A administração pública não poderá ser dirigida, nos escalões de decisão, por homens que transigiram com sistemas anteriores. Tal não significa que o seu trabalho e as suas qualidades não tenham interesse na reconstrução do País. Porém, esses homens, embora ideologicamente não fascistas, não reúnem as condições psicológicas e sociopolíticas indispensáveis a quem vai determinar as profundas reformas que o País necessita. Não basta dizer-se democrata, é preciso ser revolucionário, para que um português encontre dentro de si a energia e a vontade para tarefa de tal envergadura. Apenas colocando nos postos de decisão elementos interessados numa profunda reestruturação da vida portuguesa, será possível reorganizar os serviços, aproveitar a capacidade dos técnicos e interessar no processo todos os trabalhadores.
O saneamento implica o afastamento dos indesejáveis, a reconversão dos trabalhadores por níveis de competência, a estruturação dos serviços em termos científicos.
O saneamento impõe uma ética revolucionária que mobilize todos os trabalhadores portugueses para a transformação da sociedade, transformação que não será fácil, porquanto o ponto de partida não é famoso e as circunstâncias internas e externas certamente imporão sacrifícios.
Confiamos no futuro do nosso país.

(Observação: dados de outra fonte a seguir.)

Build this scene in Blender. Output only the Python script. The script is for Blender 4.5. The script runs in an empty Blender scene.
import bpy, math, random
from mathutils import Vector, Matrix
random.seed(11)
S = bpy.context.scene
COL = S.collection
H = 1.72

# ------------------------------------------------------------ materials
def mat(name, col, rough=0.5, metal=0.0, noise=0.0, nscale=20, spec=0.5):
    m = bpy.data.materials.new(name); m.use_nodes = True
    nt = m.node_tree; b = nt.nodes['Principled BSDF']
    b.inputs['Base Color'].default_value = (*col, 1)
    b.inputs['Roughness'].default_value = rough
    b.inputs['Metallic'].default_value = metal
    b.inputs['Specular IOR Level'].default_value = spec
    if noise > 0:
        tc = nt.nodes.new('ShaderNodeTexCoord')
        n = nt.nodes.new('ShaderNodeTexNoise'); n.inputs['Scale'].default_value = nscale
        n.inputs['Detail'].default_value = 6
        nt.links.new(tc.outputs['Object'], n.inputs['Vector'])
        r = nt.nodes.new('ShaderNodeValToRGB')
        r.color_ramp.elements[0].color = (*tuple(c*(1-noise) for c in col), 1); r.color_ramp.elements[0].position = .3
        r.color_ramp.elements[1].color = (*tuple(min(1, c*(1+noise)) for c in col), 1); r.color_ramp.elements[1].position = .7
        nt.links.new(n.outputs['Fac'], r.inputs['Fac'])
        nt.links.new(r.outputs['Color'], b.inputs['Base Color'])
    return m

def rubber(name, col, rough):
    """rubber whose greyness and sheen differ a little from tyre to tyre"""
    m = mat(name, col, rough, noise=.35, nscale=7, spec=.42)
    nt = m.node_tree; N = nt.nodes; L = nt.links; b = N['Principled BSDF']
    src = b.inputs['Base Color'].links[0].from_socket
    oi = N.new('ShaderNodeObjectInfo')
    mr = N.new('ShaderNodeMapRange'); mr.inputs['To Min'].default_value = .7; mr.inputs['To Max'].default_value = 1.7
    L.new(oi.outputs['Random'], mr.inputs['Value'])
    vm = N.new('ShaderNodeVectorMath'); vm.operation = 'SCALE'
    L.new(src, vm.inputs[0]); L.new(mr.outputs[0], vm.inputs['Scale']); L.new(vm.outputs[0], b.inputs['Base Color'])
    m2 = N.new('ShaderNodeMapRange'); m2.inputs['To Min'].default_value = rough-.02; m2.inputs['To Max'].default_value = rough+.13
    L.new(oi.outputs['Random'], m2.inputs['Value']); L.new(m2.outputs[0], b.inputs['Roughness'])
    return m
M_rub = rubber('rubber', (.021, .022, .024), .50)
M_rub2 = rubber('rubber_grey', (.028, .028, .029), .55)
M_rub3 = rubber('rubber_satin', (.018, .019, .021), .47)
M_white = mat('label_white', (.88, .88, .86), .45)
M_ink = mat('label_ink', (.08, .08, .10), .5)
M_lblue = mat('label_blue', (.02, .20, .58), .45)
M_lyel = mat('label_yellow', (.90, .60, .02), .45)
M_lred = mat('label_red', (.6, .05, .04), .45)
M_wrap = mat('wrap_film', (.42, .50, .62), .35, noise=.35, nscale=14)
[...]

Estamos certos de que, apesar das dificuldades, nós, o povo, encontraremos as soluções adequadas aos nossos problemas e conseguiremos erguer na nossa Pátria a prosperidade, a justiça e a felicidade a que temos direito.
Forças Armadas, partidos políticos, organizações de trabalhadores, temos o dever de nos empenharmos profundamente na construção de Portugal.
A análise critica, a luta serena mas firme pelos nossos direitos, a procura de soluções, que sirvam as largas camadas mais desfavorecidas da população, constituirão a sociedade em que nos encontraremos. Um povo com as necessidades tornadas consciência. Um povo em liberdade.
1 Editorial do n.° 8 do Boletim do M.F.A.